Prof Usman was suspended in June, last year, by the Minister of Health, Prof. Isaac Adewole, following his indictment by an administrative panel which found him culpable of alleged mismanagement of N919million NHIS funds, and gross insubordination. The reinstatement drew flaks from many Nigerians who accused the president of nepotism, adding that the alleged offence over which the executive secretary was suspended was too weighty to be handled in such a cavalier manner.

Even as the dust over the reinstatement is yet to settle, rival groups in the system have taken it upon themselves to protest, either in favour of the reinstatement or against it. Whilst the Association of Senior Civil Servants of Nigeria, (ASCSN), led by the branch chairman, Mr. Razak Omomeji, was against the reinstatement, the other faction under the aegis of Unity Group and Concerned NHIS Staff arrived the premises of the building wielding placards with various inscriptions in support of the embattled secretary. They said he was appointed to sanitise the place and his efforts are already yielding fruits. Indeed, Unity Group’s leader, Dr.Uchenna Ewelike, said the protesting members of the union are beneficiaries of the rot in the system who are resistant to change.

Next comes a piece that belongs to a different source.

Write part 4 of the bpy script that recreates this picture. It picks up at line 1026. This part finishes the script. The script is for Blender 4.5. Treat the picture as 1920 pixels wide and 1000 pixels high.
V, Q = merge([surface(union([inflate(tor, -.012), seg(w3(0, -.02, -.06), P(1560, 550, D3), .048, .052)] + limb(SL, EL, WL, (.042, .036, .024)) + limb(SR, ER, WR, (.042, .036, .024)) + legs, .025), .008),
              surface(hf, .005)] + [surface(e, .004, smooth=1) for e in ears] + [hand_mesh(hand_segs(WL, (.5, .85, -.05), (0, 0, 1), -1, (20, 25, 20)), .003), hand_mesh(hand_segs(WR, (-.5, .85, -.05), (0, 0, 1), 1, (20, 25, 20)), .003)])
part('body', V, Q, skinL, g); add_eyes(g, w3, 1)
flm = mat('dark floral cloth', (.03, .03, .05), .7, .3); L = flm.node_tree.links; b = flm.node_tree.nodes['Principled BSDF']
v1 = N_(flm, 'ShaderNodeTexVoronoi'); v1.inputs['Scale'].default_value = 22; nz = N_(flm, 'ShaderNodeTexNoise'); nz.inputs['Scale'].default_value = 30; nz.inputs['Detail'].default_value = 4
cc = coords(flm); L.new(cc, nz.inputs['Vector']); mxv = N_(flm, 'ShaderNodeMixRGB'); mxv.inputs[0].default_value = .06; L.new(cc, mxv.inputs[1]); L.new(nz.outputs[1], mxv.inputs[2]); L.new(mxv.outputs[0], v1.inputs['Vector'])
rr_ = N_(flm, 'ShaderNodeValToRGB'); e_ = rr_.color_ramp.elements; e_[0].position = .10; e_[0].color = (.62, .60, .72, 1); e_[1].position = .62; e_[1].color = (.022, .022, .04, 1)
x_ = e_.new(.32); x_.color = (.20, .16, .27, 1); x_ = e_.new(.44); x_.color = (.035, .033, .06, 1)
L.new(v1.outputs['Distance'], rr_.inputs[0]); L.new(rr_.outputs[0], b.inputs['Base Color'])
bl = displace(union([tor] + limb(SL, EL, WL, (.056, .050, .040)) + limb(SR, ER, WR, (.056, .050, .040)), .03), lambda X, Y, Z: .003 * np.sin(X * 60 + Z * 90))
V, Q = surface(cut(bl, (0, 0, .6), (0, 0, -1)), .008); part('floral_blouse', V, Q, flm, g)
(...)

We concede that in a democracy, people are free to air their grievances through protests provided such are conducted within the ambits of the law; that is provided the protests are peaceful. The point must be made too, and unambiguously, that circumspection must be the watchword in exercising such inalienable right to peaceful protest.

We are particularly worried because of Nigerians’ penchant to demonstrate sometimes over issues they know next-to-nothing about. The practice has been with us for long; perhaps since the military era, following the politicisation of the armed forces. We saw instances of protesters, for instance, in support of the late General Sani Abacha’s transmutation to civilian president with placards that they carried upside down. When some of them were asked by reporters why they were demonstrating, they said they had no idea but they were just paid to carry the placards. This has been repeated over and again in the country; the rent-a-crowd phenomenon, that is.

We are not saying that is what obtains whenever people demonstrate. But the point we are making is that protests can be functional or dysfunctional. In this particular instance, it is uncalled-for. The issue on ground is not about an Abacha transmuting from military head of state to civilian president, but serious allegations bordering on fraud. And both the civil service and the country have extant laid-down procedures of dealing with them. That was what was being done until the president truncated the process by reinstating the suspended NHIS executive secretary.

We understand the plight of ASCSN who urged President Buhari to take another look at the reinstatement. Indeed, their fear that some of their members who had testified against Prof Usman before the anti-graft agencies could be marked as whistleblowers and victimised should be allayed. This is important.

Without doubt, the two factions in these protests cannot be right. The country’s moral fibre has been so severely devastated. That is why some people will make themselves available for protests over the most reprehensible issues. Since we are not in a position to determine which faction is right or wrong now, we must warn that polarisation of NHIS over this matter is an ill-wind that will blow no one any good.

It is bad for the work environment; bad for the civil service; bad for the anti-corruption war and bad for the country. They need not worsen an already bad situation. The issue at stake is grievous; just as the allegations are weighty. But then, what is required at this point in time is caution; extreme caution. This is perhaps the more reason why government must reflect deeply before taking a decision on a contentious issue like this.